LITERAL VERSION (1962MR):

O God, protector of those hoping in You, without whom nothing is efficacious, nothing holy, multiply Your mercy upon us, so that, You being our guide and leader, we may pass through temporal goods in such a way that we do not lose the eternal.

We have the image of a people asking God to cover them over abundantly with mercy.  We are acknowledging how we need a roof over our heads to protect us, so we want God’s mercy upon us. Also, since a protector is something or someone that covers us in front, God is our shield before us.  In His mercy He guards us from the attacks we face as soldiers in the Church Militant.

We must never forget that we are members of the Church Militant, the part of the Church which is in the world, on the march, as a pilgrim people.  We must be clear in our minds that the Lord says this world has its prince (cf. John 10:31 and 14:30).  Satan and his fallen angels desire our everlasting damnation and agony with them in Hell.  Jesus broke their power over us, but for a time we are still in this world which they dominate. We are living in a state of “already, but not yet.”

As soldiers, traveling through enemy territory, we need strong shields.  We need a sure leader to set our feet on the right path out of the danger zone. We need a sturdy roof over us when we rest.  We need some way to grasp what is holy and what is deception.

God is the one without whom nothing is worthwhile or holy. He must provide for us all that we need on the march.

Because of the wounds to our nature from the Fall, we are susceptible to the passing things of this world and vulnerable to the attacks of hell.  We need shielding, protection, so that we are not overly mired or stained, lest we lose track of our pilgrim route to heaven.

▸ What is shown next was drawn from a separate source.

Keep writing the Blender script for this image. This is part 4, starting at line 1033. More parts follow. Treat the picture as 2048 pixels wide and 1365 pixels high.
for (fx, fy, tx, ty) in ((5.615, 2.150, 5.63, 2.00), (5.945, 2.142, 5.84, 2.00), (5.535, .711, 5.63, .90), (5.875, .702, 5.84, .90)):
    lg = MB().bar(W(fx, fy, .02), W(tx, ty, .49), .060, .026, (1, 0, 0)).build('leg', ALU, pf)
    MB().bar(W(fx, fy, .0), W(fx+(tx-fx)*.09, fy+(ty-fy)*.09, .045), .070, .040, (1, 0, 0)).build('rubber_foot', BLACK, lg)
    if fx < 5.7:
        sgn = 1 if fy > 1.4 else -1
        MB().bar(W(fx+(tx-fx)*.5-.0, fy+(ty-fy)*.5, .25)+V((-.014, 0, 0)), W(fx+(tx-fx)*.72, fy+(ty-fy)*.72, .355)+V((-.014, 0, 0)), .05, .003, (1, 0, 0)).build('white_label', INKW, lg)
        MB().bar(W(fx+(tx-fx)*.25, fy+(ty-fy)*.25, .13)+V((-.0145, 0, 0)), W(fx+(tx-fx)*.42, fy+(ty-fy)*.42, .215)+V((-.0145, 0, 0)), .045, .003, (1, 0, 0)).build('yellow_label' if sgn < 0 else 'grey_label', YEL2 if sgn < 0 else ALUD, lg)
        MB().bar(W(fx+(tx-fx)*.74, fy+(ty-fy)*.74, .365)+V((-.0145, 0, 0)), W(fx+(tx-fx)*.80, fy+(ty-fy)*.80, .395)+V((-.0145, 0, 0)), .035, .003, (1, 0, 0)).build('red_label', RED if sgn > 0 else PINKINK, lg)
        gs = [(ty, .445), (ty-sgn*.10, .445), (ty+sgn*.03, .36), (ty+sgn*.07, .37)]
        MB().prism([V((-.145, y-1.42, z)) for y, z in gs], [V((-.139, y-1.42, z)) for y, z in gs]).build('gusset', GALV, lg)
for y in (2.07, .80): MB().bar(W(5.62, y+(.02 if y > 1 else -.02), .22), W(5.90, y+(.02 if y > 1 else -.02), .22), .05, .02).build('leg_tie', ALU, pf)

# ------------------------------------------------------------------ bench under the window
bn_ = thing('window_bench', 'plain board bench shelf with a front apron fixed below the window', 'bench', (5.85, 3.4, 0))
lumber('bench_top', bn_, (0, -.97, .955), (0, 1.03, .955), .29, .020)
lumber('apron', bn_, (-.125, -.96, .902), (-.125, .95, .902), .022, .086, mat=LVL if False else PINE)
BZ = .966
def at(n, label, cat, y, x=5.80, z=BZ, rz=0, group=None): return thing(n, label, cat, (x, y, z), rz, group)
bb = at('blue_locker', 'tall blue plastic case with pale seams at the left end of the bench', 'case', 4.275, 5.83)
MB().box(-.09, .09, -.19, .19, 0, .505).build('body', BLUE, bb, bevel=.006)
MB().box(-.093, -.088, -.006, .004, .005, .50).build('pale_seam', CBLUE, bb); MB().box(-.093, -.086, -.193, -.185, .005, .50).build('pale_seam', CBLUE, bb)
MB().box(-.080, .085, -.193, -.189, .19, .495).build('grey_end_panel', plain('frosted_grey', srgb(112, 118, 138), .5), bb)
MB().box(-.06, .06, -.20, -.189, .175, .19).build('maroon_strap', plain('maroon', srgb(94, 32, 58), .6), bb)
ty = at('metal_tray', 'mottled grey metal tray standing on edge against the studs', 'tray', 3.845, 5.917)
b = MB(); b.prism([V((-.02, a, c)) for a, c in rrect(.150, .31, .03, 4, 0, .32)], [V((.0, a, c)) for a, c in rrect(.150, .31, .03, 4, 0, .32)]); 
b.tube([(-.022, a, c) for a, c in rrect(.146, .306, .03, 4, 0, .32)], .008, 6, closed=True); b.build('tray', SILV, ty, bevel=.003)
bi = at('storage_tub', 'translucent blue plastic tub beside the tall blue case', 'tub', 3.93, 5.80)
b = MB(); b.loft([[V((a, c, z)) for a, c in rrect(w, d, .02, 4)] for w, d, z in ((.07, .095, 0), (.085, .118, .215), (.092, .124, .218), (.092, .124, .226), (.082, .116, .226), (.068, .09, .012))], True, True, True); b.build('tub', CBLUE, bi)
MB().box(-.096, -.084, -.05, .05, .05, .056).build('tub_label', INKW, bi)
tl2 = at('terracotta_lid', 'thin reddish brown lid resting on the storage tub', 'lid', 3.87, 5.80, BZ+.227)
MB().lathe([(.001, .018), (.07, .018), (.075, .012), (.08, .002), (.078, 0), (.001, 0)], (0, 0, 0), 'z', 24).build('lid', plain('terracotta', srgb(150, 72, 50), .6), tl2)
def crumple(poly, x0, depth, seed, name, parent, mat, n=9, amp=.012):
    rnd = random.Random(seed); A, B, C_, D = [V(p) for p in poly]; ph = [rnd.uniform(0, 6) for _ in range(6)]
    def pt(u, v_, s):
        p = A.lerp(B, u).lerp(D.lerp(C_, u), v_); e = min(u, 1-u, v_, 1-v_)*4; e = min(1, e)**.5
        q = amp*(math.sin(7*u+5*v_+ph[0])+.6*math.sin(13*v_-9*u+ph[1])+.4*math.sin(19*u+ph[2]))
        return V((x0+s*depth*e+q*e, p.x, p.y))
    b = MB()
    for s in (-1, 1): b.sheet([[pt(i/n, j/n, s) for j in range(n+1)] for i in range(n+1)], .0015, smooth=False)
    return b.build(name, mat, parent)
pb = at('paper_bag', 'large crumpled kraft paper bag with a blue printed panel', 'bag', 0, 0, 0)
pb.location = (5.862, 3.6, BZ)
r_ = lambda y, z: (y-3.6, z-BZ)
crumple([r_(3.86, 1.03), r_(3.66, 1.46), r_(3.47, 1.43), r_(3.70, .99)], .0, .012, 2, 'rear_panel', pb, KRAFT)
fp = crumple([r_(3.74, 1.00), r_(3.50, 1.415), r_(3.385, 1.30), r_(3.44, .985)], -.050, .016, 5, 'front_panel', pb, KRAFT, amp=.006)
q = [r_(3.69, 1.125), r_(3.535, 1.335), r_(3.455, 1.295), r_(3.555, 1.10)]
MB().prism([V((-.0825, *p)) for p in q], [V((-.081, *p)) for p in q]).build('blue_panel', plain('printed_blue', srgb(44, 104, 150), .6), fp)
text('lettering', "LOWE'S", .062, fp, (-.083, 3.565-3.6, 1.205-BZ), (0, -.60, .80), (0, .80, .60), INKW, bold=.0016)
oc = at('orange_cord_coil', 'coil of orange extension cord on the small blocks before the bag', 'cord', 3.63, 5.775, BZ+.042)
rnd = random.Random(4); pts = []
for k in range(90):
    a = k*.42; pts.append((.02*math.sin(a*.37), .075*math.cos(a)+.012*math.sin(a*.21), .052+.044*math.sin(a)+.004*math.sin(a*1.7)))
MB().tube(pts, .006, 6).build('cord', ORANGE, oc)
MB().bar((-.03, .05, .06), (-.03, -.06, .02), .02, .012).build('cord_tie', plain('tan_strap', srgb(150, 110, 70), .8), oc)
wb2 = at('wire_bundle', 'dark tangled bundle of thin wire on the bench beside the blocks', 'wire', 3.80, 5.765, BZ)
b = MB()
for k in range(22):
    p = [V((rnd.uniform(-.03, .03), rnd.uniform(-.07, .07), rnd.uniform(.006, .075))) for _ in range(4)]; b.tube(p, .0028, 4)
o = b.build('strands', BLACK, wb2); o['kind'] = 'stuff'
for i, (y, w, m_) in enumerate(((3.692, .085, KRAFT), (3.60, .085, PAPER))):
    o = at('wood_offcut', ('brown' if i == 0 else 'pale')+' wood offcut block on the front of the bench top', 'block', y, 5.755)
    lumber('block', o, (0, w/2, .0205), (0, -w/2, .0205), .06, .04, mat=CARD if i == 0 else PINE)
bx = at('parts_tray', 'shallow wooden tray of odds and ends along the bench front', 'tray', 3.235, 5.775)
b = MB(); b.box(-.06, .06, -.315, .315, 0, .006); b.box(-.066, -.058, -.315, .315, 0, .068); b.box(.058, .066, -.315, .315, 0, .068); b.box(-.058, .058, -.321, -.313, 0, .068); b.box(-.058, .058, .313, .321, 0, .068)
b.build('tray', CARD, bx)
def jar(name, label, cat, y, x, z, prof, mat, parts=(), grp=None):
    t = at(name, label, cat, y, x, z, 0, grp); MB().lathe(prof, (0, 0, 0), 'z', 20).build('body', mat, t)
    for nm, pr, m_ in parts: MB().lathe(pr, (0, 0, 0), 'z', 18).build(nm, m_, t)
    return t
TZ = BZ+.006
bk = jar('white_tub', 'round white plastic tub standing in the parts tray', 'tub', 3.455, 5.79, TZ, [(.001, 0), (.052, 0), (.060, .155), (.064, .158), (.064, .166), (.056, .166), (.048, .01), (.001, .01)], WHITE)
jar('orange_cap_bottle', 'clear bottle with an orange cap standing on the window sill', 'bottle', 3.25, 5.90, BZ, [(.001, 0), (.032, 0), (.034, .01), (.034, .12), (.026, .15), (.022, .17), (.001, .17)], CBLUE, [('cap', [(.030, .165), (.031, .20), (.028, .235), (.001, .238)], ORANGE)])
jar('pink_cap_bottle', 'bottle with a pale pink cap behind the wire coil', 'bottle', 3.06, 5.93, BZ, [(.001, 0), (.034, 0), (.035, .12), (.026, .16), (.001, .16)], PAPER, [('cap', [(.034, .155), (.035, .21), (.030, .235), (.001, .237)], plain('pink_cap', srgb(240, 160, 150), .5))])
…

LITERAL TRANSLATION (2002MR):

O God, protector of those believing in You, without whom nothing is efficacious, nothing holy, multiply Your mercy upon us, so that, You being our guide and leader, we may so use things that pass away as to be able to cleave to those that endure.

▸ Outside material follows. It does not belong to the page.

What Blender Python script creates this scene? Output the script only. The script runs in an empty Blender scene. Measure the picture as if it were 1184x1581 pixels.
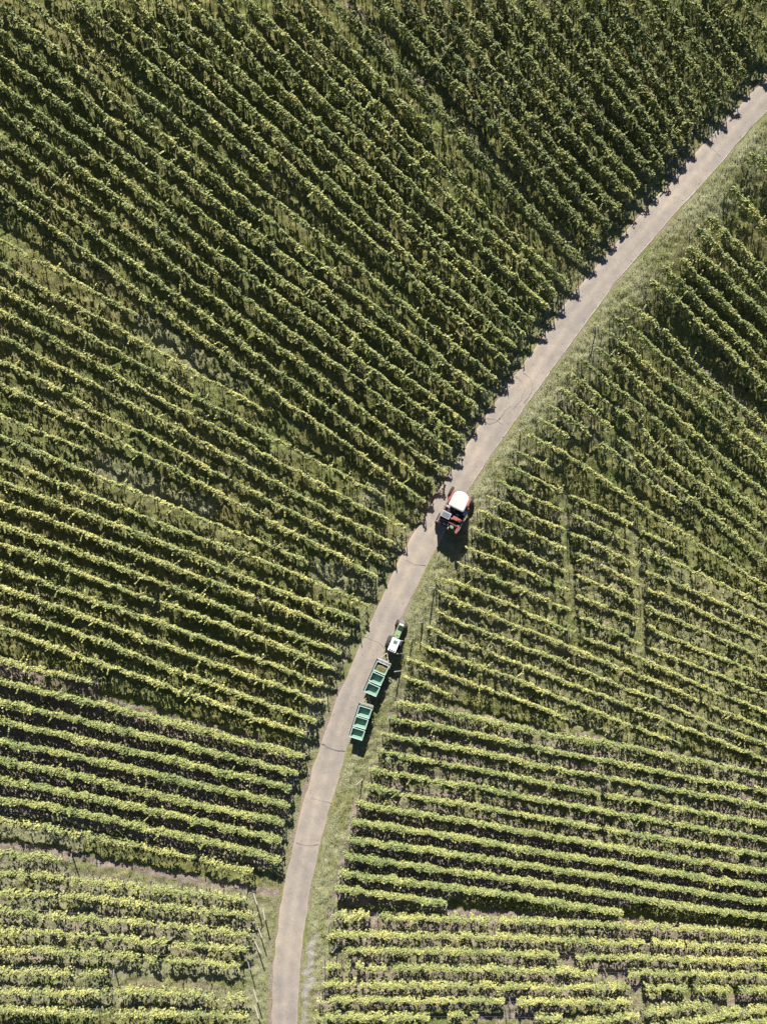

Notice the slightly different emphasis.  This version also contrasts the passing things of this world with those that do not pass away.  This version also stresses that we must cling to, or not let slip, eternal things, so that we lose heaven.  However, whereas the older version seems to take a position of suspicion about the dangerous nature of worldly, temporal things, the newer version indicates that we use them correctly.  The structure is ita with a result following in the subjunctive: in such a way that…. Lest anyone get their shift all in a twist about how the Novus Ordo version obviously reflects the dangerous modernism of the Second Vatican Council’s Constitution on the Church in the Modern World, Gaudium et spes, remember that the final two lines are also essentially from an ancient prayer.  After all, our ancestors also were concerned actually to use the things of the world, which remain good. They are bona temporalia.

OBSOLETE ICEL (1973): 

God our Father and protector, without you nothing is holy, nothing has value. Guide us to everlasting life by helping us to use wisely the blessings you have given to the world.

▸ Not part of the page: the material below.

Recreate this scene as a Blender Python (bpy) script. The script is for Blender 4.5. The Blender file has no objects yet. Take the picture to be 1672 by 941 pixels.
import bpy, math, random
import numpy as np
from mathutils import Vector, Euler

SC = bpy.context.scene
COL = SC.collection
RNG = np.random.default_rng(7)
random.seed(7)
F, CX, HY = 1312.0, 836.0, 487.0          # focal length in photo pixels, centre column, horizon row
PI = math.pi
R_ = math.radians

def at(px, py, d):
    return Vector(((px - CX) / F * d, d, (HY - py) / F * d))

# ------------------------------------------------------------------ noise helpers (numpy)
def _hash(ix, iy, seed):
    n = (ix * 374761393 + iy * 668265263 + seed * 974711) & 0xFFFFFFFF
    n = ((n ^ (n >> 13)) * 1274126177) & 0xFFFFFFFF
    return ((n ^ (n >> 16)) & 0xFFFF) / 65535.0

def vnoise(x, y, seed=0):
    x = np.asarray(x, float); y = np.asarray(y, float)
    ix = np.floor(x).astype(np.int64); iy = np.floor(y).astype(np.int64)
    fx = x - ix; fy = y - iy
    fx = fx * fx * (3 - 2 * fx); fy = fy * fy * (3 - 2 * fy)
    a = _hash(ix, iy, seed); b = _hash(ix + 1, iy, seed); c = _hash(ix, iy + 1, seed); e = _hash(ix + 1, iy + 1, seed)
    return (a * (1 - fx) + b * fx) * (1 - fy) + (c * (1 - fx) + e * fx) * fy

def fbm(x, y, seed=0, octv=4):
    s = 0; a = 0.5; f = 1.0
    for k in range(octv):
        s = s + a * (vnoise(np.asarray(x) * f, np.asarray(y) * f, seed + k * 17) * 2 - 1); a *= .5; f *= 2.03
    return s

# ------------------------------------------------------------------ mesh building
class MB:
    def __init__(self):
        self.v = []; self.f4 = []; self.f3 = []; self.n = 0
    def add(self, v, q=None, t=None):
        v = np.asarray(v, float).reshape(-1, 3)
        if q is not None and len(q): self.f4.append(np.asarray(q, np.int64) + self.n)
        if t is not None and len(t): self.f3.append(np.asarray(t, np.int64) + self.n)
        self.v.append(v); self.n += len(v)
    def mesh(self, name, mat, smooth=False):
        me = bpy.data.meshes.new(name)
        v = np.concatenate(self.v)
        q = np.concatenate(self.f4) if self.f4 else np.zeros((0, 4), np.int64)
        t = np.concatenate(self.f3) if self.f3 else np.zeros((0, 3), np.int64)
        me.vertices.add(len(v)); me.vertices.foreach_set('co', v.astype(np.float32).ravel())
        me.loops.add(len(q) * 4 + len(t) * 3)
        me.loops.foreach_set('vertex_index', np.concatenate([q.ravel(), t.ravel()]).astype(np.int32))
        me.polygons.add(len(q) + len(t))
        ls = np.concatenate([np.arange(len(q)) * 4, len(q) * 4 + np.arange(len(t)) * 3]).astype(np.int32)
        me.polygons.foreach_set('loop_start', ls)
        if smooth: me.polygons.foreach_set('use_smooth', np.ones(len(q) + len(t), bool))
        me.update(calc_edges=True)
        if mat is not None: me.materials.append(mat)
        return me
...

This is so bad that one might laugh, if it weren’t for the fact that God’s people were so cheated for so many years.

CURRENT ICEL (2011):

O God, protector of those who hope in you, without whom nothing has firm foundation, nothing is holy, bestow in abundance your mercy upon us and grant that, with you as our ruler and guide, we may use the good things that pass in such a way as to hold fast even now to those that ever endure.